W kilka dni telefoniczni oszuści wyłudzili prawie 300 tysięcy złotych - głównie przez BLIK
Aż 27 oszustw odnotowali w jednym tygodniu (9-12 września) policjanci z Bydgoszczy i powiatu. Ofiarami oszustów działających różnymi metodami padły osoby w różnym wieku - nie tylko seniorzy. Najczęściej dochodziło do tego poprzez podanie kodu BLIK przekazywanego na prośbę rzekomego znajomego.

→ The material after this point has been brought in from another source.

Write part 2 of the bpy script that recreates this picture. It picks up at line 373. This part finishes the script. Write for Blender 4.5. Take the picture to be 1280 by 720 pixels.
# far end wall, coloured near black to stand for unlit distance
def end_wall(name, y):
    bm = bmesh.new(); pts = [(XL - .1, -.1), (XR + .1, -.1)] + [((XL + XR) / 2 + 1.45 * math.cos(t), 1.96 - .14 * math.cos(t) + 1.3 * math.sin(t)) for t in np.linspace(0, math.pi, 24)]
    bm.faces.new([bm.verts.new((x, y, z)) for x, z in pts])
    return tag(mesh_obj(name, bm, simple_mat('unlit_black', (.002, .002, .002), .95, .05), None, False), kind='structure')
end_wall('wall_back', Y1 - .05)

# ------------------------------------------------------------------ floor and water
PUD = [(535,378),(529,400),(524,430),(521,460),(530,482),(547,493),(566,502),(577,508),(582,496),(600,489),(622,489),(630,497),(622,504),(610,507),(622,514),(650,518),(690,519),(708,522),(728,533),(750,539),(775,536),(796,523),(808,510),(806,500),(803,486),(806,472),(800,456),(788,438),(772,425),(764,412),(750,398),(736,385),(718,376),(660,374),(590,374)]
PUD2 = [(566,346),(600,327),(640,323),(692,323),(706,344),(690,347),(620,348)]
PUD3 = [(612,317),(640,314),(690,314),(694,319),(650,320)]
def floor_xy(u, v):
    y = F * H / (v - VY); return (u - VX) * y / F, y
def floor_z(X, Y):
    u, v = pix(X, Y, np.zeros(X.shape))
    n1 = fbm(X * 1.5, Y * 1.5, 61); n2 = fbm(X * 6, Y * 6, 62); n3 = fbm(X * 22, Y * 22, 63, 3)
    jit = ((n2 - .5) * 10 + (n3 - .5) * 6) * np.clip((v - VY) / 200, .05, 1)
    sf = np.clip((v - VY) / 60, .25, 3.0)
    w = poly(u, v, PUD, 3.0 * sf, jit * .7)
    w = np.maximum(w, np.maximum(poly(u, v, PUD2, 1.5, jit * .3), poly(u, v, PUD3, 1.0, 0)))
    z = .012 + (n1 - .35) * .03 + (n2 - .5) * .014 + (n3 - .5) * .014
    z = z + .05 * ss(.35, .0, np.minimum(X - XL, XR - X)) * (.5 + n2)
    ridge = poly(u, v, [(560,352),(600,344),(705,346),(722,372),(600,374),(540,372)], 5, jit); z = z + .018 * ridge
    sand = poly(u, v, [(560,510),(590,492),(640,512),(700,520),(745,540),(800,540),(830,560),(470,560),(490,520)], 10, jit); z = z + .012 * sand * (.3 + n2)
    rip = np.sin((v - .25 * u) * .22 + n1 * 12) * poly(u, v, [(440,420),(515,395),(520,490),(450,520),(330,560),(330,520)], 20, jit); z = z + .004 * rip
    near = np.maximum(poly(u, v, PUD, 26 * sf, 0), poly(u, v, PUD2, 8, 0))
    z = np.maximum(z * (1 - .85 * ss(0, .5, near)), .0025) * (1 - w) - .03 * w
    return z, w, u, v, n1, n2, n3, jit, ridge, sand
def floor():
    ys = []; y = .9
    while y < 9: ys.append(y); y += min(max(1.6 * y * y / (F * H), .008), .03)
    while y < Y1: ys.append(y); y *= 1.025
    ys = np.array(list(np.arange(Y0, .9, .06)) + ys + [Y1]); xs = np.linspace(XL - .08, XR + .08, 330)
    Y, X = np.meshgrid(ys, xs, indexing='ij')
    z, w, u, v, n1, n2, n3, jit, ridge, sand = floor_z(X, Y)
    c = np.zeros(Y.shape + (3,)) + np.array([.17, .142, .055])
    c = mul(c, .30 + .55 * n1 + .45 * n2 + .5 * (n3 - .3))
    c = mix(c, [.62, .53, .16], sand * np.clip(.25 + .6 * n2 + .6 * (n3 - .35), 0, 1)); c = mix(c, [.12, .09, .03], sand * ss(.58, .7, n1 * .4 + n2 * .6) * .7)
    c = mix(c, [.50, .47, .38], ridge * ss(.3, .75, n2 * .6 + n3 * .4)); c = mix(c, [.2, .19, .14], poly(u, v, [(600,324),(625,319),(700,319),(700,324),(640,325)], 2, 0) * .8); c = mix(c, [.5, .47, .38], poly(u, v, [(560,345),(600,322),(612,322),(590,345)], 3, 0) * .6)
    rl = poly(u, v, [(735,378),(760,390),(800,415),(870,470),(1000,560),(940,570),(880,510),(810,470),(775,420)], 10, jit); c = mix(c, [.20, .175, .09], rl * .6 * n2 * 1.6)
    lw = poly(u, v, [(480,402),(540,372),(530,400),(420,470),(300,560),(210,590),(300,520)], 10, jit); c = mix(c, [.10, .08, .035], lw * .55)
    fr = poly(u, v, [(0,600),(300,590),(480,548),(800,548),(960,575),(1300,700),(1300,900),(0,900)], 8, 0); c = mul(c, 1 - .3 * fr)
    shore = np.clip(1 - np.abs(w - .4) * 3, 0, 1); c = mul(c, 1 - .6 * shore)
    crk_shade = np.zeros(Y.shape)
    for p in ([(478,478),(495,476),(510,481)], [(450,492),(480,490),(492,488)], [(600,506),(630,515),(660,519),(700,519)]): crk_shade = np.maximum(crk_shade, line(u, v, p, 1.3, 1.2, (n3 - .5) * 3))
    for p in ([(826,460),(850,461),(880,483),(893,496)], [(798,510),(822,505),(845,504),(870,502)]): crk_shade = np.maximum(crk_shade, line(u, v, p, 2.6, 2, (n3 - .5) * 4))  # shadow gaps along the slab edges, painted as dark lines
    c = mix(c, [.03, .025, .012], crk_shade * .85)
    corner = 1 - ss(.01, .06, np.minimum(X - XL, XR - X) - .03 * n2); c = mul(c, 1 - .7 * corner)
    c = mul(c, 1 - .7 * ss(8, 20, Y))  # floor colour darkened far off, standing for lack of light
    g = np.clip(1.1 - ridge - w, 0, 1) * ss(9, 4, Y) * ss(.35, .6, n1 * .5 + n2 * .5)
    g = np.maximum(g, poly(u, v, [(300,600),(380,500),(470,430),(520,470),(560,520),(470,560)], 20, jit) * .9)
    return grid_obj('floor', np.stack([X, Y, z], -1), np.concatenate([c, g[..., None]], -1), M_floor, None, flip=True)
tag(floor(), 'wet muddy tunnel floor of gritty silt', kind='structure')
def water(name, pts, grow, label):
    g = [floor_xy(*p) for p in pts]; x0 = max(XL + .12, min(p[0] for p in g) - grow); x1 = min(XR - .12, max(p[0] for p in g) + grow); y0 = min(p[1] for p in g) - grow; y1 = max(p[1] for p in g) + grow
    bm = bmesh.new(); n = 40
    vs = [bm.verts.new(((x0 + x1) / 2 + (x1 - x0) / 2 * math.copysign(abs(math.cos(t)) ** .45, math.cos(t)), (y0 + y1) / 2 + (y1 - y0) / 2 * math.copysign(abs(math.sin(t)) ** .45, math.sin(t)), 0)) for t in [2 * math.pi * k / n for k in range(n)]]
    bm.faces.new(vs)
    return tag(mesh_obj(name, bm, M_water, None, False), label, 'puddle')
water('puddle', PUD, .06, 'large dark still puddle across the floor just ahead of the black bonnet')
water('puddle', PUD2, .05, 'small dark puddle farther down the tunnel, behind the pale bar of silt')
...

To jednak nie jedyny sposób.
Policja podaje szczegóły przestępstw i przestrzega, by nie ulegać namowom nieznajomych, którzy próbują przekonać, że pieniądze złożone na koncie są zagrożone.
- za pośrednictwem Internetu i komunikatora oszust podający się za przedstawiciela firmy energetycznej przekonał 61-letniego bydgoszczanina do przelania na swoje konto 100 tysięcy złotych pod pretekstem inwestycji w akcje i obietnicy zysku.
- podobnie było w przypadku 59-latki, która straciła ponad 52 tysiące złotych pod pretekstem inwestycji giełdowych. Oszuści nakłonili pokrzywdzoną do instalacji na telefonie oprogramowania do zdalnego dostępu oraz dokonywania na wskazane konto wpłat pieniędzy.
- ponad 57 tysięcy złotych straciła 54-latka, która odebrała telefon od rzekomego pracownika banku, który nakłonił kobietę do wygenerowania kodów blik i ich przekazania, co skutkowało wypłatą jej pieniędzy z konta.
- w innym przypadku sprawca podający się za rzekomego pracownika banku przekonał 29-latka z powiatu bydgoskiego, iż doszło do bezprawnego przejęcia jego konta i konieczne jest natychmiastowe wykonanie przelewu pieniędzy na nowo utworzony rachunek wskazany przez sprawcę. Pokrzywdzony uwierzył w tę historię i przelał blisko 75 tysięcy złotych.